"Editorial: The Tariff and Secession – 5-6" Again the Times editors address the question of the new Morrill Tariff versus the Confederates' lower tariffs.
The editors remind us the Times opposed the higher Morrill Tariff and imply: so did President Lincoln, though that could certainly be debated.
Regardless, the Times now urges the higher tariff be lowered so that foreign countries are not tempted to ship their products through Confederate ports.
The Times is, of course, right to be concerned, but let's remember some basic facts:
- Confederates never had, or planned to have, "free trade" meaning no tariffs whatsoever.
- The original Confederate tariffs were simply the old Union Tariff of 1857, with some small changes.

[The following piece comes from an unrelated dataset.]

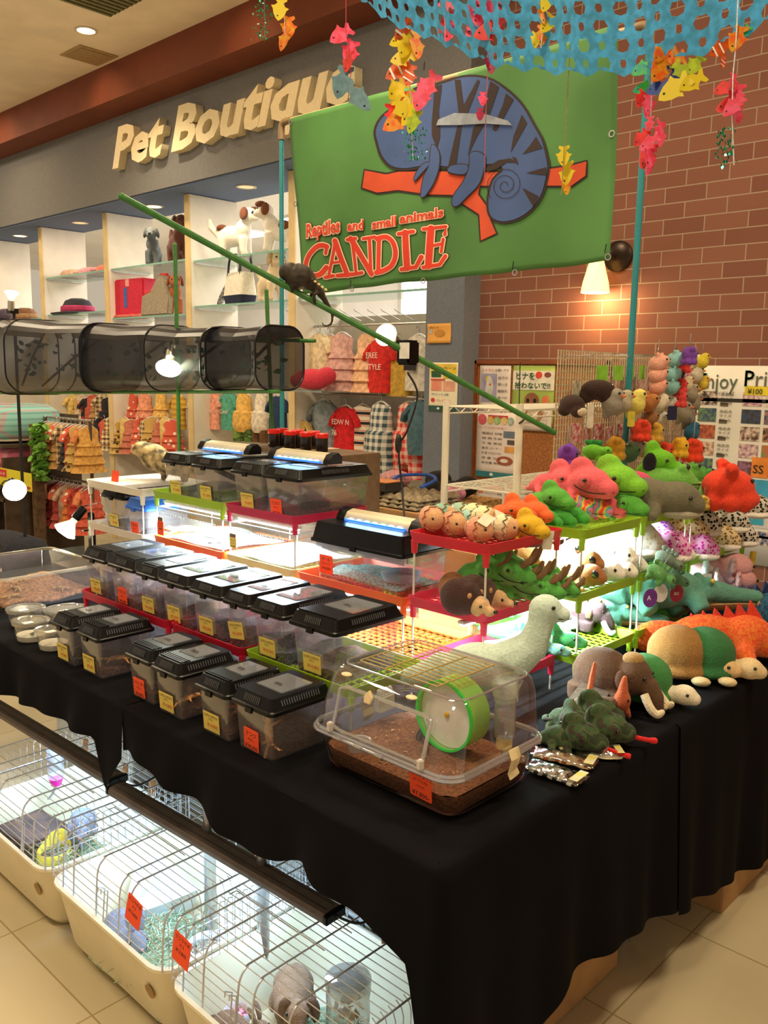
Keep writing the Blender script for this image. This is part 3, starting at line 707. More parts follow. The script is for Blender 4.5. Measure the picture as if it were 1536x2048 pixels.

This tariff allowed some raw materials to be imported duty-free, others taxed at modest rates and still others -- i.e., luxury items -- taxed at much higher rates. - The new Morrill Tariff also had some materials duty-free, some with modest taxes and still others at quite high rates.
- Each tariff listed hundreds of items, each item with its own higher or lower rate and what, exactly, was to be the rate for any given shipment might even be debated at the time, depending on its exact configuration.
Items arriving in one form had a set rate, but in a slightly different form, a different rate. - Point is: it was not a simple matter of 10% vs 20% tariffs -- each item had its own rate and shippers would need to study carefully which cargoes to land where.
But being a more cosmopolitan paper from globalist New York City, the Times cared nothing about the one thing which did motivate the vast majority of Republicans -- putting American manufacturing first, to make America both great and independent of foreign manufactures.
So, should push come to shove and Civil War break out, the Union's manufacturing self-sufficiency -- helped by the Morrill Tariff -- will give it a decided advantage over Confederates' more agricultural economy.